INRs have emerged as a flexible and expressive technique for representing 3D assets by mapping 3D coordinates to location-specific information such as color and density. However, there are drawbacks to this approach. Acquiring INRs for each sample in the dataset incurs a high computing cost, and the training of downstream generative models becomes more challenging due to the large number of numerical parameters associated with each INR.
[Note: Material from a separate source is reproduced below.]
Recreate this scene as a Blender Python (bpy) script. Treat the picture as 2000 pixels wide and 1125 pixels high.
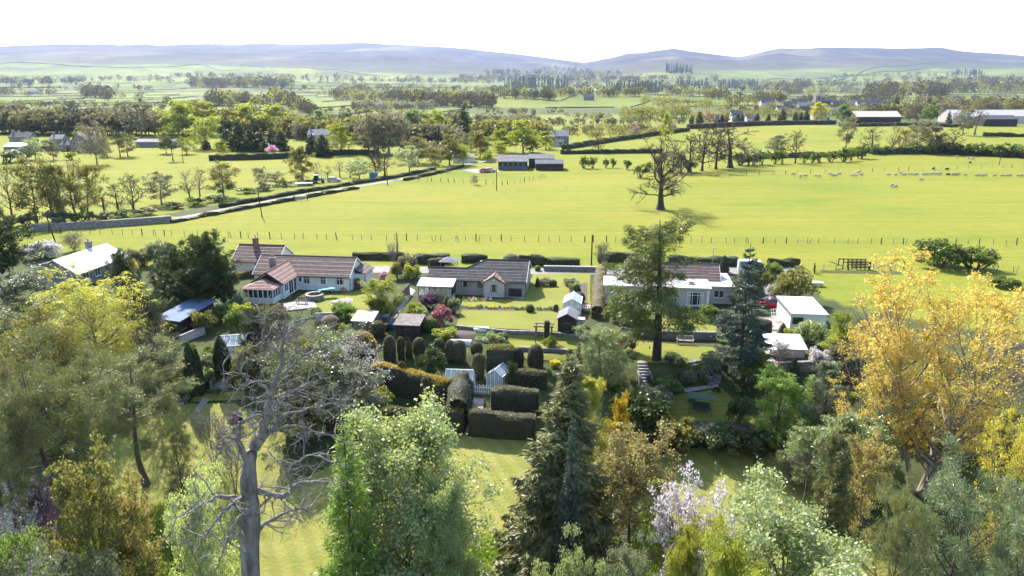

This paper aims to advance the current state of INR approaches for diverse and complex 3D implicit representations. Building upon recent works by Chen & Wang and Dupont et al., the researchers adopt a transformer-based encoder, eschewing gradient-based meta-learning methods. This encoder is trained to generate INR parameters for 3D assets. Subsequently, a conditional diffusion model is trained on the encoder’s outputs to produce INRs that represent neural radiance fields (NeRFs) and meshes. This novel approach allows for multiple rendering techniques and seamless integration of INRs into various downstream 3D applications.
In the proposed method, the encoder takes point clouds and rendered views of a 3D asset as inputs, generating the parameters of a multi-layer perceptron (MLP) that represents the asset as an implicit function. Leveraging cross-attention mechanisms, the point cloud and input views are processed to yield latent representations in the form of a sequence of vectors. Each vector in this sequence undergoes transformation through a latent bottleneck and projection layer to produce the desired MLP parameters.
To validate the effectiveness of Shap•E, the research team conducted an empirical study comparing it to a baseline model called Point•E, an explicit generative model operating over point clouds. The experiments showcased Shap•E’s superiority, exhibiting faster convergence speeds and achieving comparable, if not superior, performance. Furthermore, Shap•E demonstrated its capability to generate diverse 3D objects without relying on intermediate image representations.
Conlcusion:
The introduction of Shap•E, a conditional generative model leveraging implicit neural representations (INRs) for 3D assets, represents a significant advancement in the market. With its ability to generate complex and diverse 3D objects without relying on intermediate image representations, Shap•E opens up new possibilities for various industries, including entertainment, gaming, virtual reality, and architecture. Its faster convergence speed and comparable or superior performance compared to existing models position Shap•E as a valuable tool for businesses seeking to create realistic and diverse 3D assets efficiently.
Moreover, the incorporation of INRs into downstream applications paves the way for enhanced rendering approaches and improved 3D asset utilization. As the demand for realistic and immersive experiences continues to grow, Shap•E’s innovative capabilities position it at the forefront of the market, offering businesses a competitive edge and unlocking new avenues for creative expression and visual storytelling.